Winter storm preps for this weekend: best way to use ice melt, driving on icy roads & safely staying warm during a power outage.

GREENSBORO, N.C. — Could there be power outages?  Will the wintery mess make it difficult for you to get out of your house? What about when you need to get on the road?

Staying warm is most important, but do-it-yourself solutions like bringing a gas grill inside for heat is deadly. I’ve seen people do it. We had an ice storm in the early 2000s and a family without power for nearly a week was desperate. They brought the grill inside the house.

To stay safe, huddle everyone in one room, set up a tent or a blanket fort and roll up towels, and put them along the bottoms of doors and windows to cut down on cold drafts.


Ice melt can be your friend and keep you from slipping and falling right outside your front or back door. Experts say two layers is best, one before anything starts falling, one layer after it's all over with.

The only issue for this storm is the timing of rain turning over to freezing rain. If it happens quickly, your ice melt works. If it doesn't, the rain washes it all away.


From the sounds of it, many of us will have to worry about icy conditions and black ice. It can form on the roads, curbs, drainage areas, or any other path due to melting snow.

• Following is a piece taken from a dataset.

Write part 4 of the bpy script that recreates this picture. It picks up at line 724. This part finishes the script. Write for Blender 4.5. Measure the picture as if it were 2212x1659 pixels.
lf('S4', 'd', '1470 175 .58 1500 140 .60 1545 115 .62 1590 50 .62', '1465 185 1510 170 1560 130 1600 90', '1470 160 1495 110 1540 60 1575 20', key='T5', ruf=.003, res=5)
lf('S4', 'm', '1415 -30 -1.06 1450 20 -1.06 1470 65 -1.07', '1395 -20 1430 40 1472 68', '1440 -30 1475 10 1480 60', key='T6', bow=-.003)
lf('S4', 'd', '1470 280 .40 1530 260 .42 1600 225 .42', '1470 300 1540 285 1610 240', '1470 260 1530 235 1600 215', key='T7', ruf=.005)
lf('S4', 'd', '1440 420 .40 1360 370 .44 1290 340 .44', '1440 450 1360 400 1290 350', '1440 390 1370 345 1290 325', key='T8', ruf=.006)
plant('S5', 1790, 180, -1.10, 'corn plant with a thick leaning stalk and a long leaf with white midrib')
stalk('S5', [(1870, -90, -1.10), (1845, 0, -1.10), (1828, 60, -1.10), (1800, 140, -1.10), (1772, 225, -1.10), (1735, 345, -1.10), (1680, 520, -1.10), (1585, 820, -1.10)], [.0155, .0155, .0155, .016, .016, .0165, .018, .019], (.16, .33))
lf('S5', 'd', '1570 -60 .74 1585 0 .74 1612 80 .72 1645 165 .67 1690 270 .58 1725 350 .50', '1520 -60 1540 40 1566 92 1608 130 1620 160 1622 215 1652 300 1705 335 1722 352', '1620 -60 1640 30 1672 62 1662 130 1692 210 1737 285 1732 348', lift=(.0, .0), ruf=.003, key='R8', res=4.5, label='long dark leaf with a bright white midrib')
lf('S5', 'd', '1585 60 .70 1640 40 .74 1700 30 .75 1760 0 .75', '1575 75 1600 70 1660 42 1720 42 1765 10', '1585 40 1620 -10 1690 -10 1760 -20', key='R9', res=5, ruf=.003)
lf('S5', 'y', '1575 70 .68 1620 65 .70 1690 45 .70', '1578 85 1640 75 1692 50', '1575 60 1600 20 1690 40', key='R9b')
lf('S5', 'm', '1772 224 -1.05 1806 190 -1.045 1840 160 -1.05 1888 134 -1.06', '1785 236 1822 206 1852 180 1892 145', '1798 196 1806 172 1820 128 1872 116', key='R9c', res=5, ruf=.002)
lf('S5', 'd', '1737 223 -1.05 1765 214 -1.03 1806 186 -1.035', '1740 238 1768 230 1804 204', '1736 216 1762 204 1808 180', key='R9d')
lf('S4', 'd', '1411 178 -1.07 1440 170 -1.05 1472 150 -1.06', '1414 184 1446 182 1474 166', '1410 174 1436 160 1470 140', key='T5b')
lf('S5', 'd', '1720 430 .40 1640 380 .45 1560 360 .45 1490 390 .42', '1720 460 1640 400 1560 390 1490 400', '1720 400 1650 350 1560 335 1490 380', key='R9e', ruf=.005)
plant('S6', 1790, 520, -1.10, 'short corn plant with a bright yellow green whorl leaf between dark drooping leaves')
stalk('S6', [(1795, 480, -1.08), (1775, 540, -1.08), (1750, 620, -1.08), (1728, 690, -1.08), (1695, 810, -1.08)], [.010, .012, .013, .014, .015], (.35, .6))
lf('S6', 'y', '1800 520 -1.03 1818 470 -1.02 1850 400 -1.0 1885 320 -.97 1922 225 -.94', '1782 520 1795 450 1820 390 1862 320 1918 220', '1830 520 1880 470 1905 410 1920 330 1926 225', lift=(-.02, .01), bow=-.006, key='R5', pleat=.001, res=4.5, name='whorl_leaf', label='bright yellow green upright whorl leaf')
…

Black Ice is more often seen at night when temperatures drop, but it is also a real danger in the morning.

“If you start going into any spin or slide, turn your wheel just slightly in that direction. A lot of people want to overcorrect, and that sends them spinning even more,” said  Fritzi Shreffler, PennDOT.

The other natural instinct is to slam on your brakes. That makes it worse, so simply take your foot off the gas pedal.